Archaeologists discover lost church in submerged medieval settlement

Image Credit : Dirk Bienen-Scholt

A multi-institutional team of archaeologists have discovered the remains of a church from the submerged medieval settlement of Rungholt in the North Frisian Wadden Sea, Germany.

Rungholt reportedly sank beneath the waves when a storm tide (known as Grote Mandrenke or Den Store Manddrukning) struck the coast in January 1362.

Often known as the “Atlantis of the North Sea,” legend says that Rungholt was a prosperous and expansive town, said to have suffered a catastrophic fate as a divine retribution for the transgressions committed by its inhabitants.

Researchers from Kiel University (CAU), Johannes Gutenberg University Mainz (JGU), the Centre for Baltic and Scandinavian Archaeology (ZBSA), and the State Archaeology Department Schleswig-Holstein (ALSH), have located the site of a large church using a combination of geoscientific and archaeological methods, such as magnetic gradiometry, electromagnetic induction, and seismics.

The team found a two-kilometre-long chain of medieval terps (settlement mounds), recorded by using geophysical prospection near Hallig Südfall. Among these terps are unmistakable structures that can be identified as the base of a church measuring 40 metres by 15 metres.

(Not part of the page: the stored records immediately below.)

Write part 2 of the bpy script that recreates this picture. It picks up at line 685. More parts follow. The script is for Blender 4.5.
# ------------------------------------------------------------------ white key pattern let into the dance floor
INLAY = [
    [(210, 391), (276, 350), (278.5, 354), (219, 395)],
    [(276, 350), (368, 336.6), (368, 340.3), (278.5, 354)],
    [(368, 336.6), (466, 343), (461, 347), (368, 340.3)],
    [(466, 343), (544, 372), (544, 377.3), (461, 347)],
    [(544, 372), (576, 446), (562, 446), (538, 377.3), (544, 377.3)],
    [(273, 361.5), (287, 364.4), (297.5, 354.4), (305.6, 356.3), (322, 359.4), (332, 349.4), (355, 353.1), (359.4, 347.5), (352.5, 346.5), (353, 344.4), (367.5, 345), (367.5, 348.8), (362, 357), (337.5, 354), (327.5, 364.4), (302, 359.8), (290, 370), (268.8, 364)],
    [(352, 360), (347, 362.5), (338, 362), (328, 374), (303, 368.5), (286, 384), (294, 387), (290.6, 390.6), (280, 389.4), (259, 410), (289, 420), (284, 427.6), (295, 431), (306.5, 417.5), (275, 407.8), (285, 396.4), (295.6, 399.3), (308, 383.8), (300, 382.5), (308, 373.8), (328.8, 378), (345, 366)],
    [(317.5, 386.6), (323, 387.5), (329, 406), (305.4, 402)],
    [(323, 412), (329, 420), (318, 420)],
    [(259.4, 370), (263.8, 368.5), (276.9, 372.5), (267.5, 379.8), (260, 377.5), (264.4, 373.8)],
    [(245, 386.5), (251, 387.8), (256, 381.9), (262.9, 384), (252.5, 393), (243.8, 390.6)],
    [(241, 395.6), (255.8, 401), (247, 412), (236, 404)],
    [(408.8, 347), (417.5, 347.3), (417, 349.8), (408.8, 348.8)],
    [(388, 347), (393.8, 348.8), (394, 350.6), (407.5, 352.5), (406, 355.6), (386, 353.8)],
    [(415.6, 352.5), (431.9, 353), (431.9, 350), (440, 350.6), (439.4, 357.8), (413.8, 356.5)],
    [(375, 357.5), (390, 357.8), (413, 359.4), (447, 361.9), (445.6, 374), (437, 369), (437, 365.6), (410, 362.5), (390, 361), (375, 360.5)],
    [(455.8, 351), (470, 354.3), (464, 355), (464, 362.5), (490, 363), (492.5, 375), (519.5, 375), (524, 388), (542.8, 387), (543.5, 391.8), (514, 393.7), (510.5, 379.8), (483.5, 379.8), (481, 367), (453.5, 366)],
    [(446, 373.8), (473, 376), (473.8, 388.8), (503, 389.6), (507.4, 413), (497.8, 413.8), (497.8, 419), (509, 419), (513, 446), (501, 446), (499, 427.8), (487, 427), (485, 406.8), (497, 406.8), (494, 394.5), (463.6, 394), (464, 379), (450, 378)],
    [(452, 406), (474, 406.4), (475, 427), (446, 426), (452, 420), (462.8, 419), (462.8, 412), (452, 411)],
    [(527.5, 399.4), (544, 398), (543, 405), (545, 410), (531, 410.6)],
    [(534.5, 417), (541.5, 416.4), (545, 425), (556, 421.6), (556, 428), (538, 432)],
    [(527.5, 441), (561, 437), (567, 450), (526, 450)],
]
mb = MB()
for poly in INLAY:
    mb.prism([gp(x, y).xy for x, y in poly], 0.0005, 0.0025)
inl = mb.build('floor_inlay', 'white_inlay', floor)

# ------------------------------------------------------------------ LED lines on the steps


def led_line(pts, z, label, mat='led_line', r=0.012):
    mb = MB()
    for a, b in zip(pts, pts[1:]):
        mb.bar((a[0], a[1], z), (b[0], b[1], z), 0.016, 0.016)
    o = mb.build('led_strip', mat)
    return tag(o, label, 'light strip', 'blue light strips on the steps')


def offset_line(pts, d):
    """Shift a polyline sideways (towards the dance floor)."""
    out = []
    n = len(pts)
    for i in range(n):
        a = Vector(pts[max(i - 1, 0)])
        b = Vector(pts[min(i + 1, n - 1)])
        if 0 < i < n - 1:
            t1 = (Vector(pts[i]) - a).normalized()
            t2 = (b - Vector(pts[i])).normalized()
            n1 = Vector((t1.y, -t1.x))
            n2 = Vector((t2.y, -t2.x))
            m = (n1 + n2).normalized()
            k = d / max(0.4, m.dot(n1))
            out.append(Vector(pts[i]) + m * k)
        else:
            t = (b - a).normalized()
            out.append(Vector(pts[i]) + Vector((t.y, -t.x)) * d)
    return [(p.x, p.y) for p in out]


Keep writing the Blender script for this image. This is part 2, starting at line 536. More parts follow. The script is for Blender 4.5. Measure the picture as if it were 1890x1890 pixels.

Dr Ruth Blankenfeldt, archaeologist at ZBSA, said: “The special feature of the find lies in the significance of the church as the centre of a settlement structure, which in its size must be interpreted as a parish with superordinate function.”

Surveys of the wider region spanning an area over ten square kilometres have also revealed 54 terps, well-organised drainage systems, a coastal dike featuring a tidal gate harbour, and two locations hosting smaller churches.

“Around Hallig Südfall and in other mudflats, the medieval settlement remains are already heavily eroded and often only detectable as negative imprints. This is also very evident around the church’s location, so we urgently need to intensify research here”, said Dr. Hanna Hadler from the Institute of Geography at Mainz University.